Tuesday, 13 September 2016

Taboo: Stretch Marks


“What’s that?” His finger resembled a knife as it tickled my thigh – because pointing wasn’t enough, a poke was needed to confirm the lines were not just a figment of his imagination.

“Stretch marks.”

“What?” His tone was one of combined casualness and curiosity: the marks appeared to be coloured with crayon or chalk, but he recognised a permanence that couldn’t be erased.

“Stretch marks,” a repetition uttered through my teeth.

“What are those?”

As if the name wasn’t self-explanatory.

A wave of embarrassment surged, the lingering remains of an insecure young girl surfaced. My mind flashed back to the neon crop tops other girls paraded – those I’d never dare to don.

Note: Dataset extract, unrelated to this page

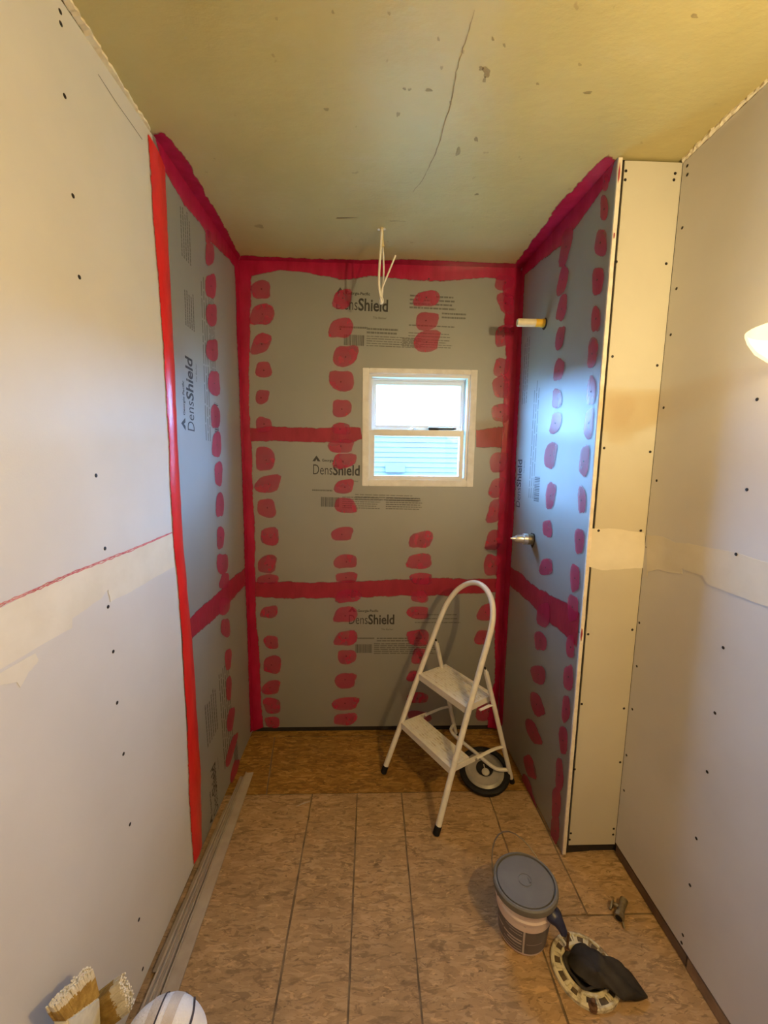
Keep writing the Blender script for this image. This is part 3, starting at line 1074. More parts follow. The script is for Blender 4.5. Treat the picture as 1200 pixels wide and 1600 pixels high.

I can’t blame the boy - I myself spent hours pondering the marks’ existence, wondering why the burden was mine. For before acceptance comes denial: trousers long enough to mask my upper legs, bikinis a forbidden item in my closet.

And after denial comes anger. My fire eyes burned through the marks I saw as scars, where swords had scratched – weapons that belonged to a battle I hadn’t volunteered to fight. Except swords would have drawn blood, and blood would have meant release. But there was none of that, and there wouldn’t be. They were tattoos that lasers refused to remove – permanent.

As nature has it, all waves subside. The embarrassment ebbed and gratitude grew. For these matters merit upbringing – blazes of controversy that shouldn’t be extinguished. Maybe if there wasn’t such a taboo around the issue, maybe if young adults were taught to take pride in their skin and every mark on it, their fingers wouldn’t be rubbed red, sore from attempting to erase that which they cannot.

When I asked my nine-year-old sister what she thought of stretch marks, she shrugged as if I’d asked her about tree bark or orange peel.

“Do you think they’re normal?”

She nodded with a certainty of which only children are capable. It might be time to bottle this positivity and sprinkle it over pubescent adolescents.

The first result of a Google search on stretch marks concerns their treatment. The second, their prevention. And the worst part is that these results cease to surprise me. For it is typical of our society to conceal that which makes us undeniably human. From the foundation caked onto our cheeks to plastic nails we glue over real ones, the entire premise of the cosmetics industry is to convince us that we need fixing. But you’re not broken. No matter how far you were stretched, you didn’t shatter. You, and your skin, made it.

For when one’s skin stretches, it must be a sign that they had more to give. More love inside them perhaps, dreams that were wider, goals that couldn’t shrink themselves to the restrictions of their body. They wanted to take up a little more space in this world, and the world allowed them to do so.

In primary school assemblies we sang about fruit: “beetroot purple and onions white,” praising the colours of inanimate objects. Maybe it’s time to value the shades of our own bodies: whether purple, pink, red, white, or grey.  

Stretch marks are strikes of lightning. Because you are a thunderstorm, not a drizzle, downpour that makes everyone wish they’d brought their umbrella. They are the lines that join puzzle pieces, to prove that you are not just a fragment in God’s game, but an entire jigsaw he put together. When chocolate chip cookies bake, their surfaces are jagged, not smooth, as if the oven refuses to produce perfection. Maybe it knows there is no such thing. Stretch marks are the creases in the corners of a paperback, those that signify the book is worth reading. Your body is a novel layered with complex sentences and three-dimensional characters. Inside are themes that matter. You are art: a carved sculpture, an oil painting. You deserve to be displayed in museums, unveiled in galleries for the world to see.

Let those marks kiss you, let them lick your thighs and your stomach, let them caress your breasts and hips and your upper arms. Embrace them like tattoos designed for you, those you might not have chosen, but those that don’t deserve removal.

The next time someone asks about my stretch marks, I’ll smile, widen my lips to reveal the gap between my two front teeth, and say “they’re a prize.”

“For what?”

“For making it.”

The universe didn’t give up on you, so you shouldn’t either.